En su artículo sobre “El Papa rebelde”, Alma Guillermoprieto sostiene que “lentamente, Francisco va arrastrando a su Iglesia hacia el presente…” con un método que, según el padre Spadaro, consiste en “primero hacer el gesto y luego decir las palabras”. Probablemente sea cierto pero eso no tienen ninguna relevancia si nos colocamos desde el mirador de la laicidad. Lo relevante para el pensamiento y el proyecto laico –insisto- es lo que sucede hacia fuera de la iglesia y no en su interior. Ni los gestos, ni las palabras de su jefe máximo están orientados a mermar la situación de privilegio político, jurídico y económico con el que se le trata en muchos países. Tampoco trastocan su vocación hegemónica ni su militancia evangelizadora.

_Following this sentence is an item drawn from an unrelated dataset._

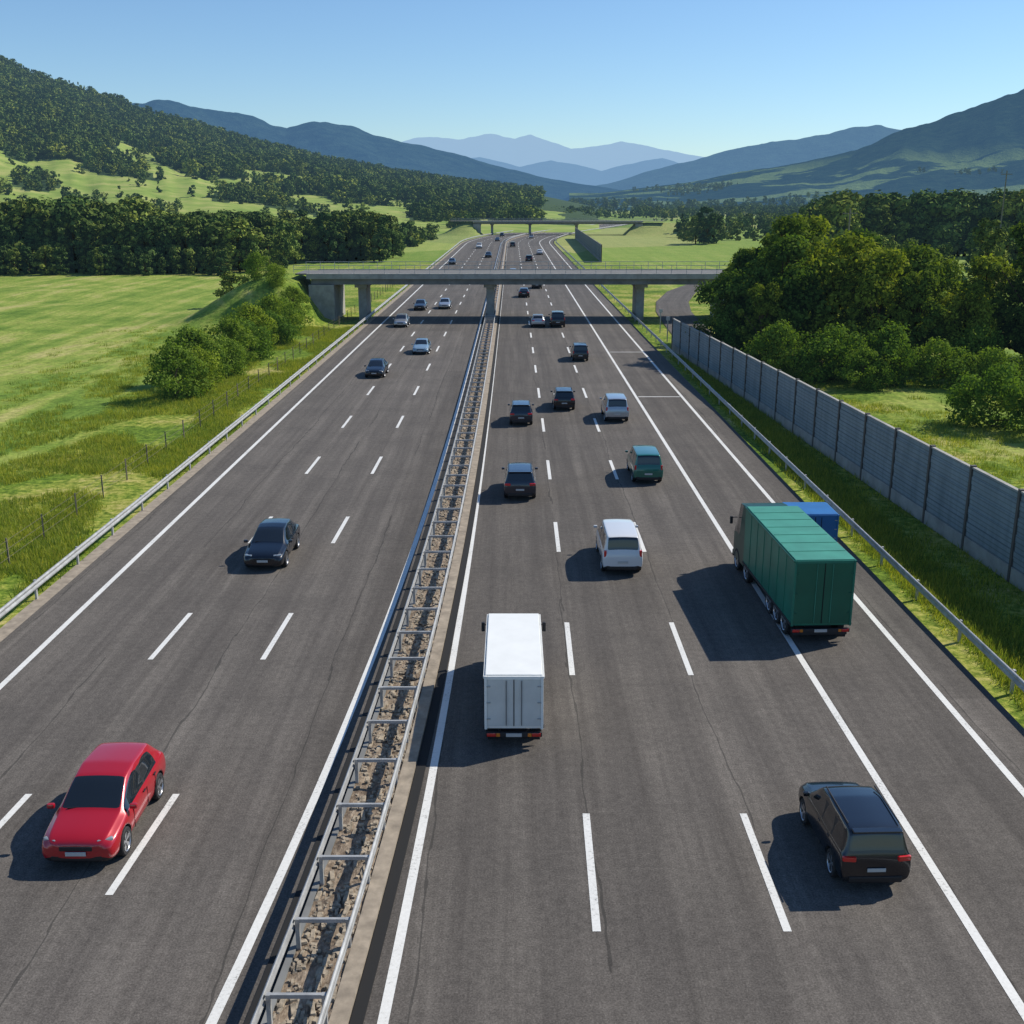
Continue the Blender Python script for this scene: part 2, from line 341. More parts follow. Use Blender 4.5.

Para la laicidad lo que cuenta es que esa organización religiosa sigue dando la batalla por obtener privilegios fiscales, intenta penetrar la escuela pública, busca adquirir medios masivos de comunicación, logra modificar constituciones para “proteger la vida desde la concepción y hasta la muerte natural” y así sucesivamente. De hecho, nuestro país es un excelente botón de muestra de que, en materia de laicidad, el cambio de un Papa por otro es irrelevante. Es más: probablemente, estamos peor con Bergoglio que con Ratzinger.

Si pensamos en términos de política interna, esto significa que estamos peor con los priístas en el gobierno de lo que estuvimos con el PAN. Y eso que en la “docena trágica” –como la llama Patricia Galeana- el retroceso fue inmenso. El Presidente no pierde oportunidad para viajar al Vaticano, su gobierno trata al Secretario de Estado de la Santa Sede como si fuera un jefe de Estado, la cancillería mexicana no tiene pudor en iluminarse de blanco y amarillo y los funcionarios de alto nivel se reparten zancadillas para quedarse con la organización de la visita inminente del “Papa rebelde” a tierras mexicanas.

En el ínterin, la Iglesia católica promueve reformas constitucionales, critica a los gobiernos, hace propaganda política, orienta el voto. Esto sucede mientras el artículo 130 constitucional duerme el sueño de los justos y las autoridades miran hacia otro lado. Al igual que lo hizo cuando los gobernantes –que profesan esa u otras religiones- consagraron sus comarcas a los dioses o los gobernadores organizaron misas públicas para celebrar canonizaciones de otros papas menos rebeldes pero igual de mediáticos. Y eso por no hablar de la impunidad en la que permanecen los abusos sexuales cometidos –entre otros- por los Legionarios de Cristo.

En síntesis, Bergoglio podrá ser un “Papa Rebelde” para su Iglesia pero no es un Papa laico. No lo es porque no puede serlo. Si lo fuera sería un oxímoron, un no-Papa, precisamente, un laico. Y, en paralelo, muchos de nuestros gobernantes son creyentes y, para colmo, algunos de ellos pragmáticos y oportunistas, precisamente, no-laicos. Todo mal.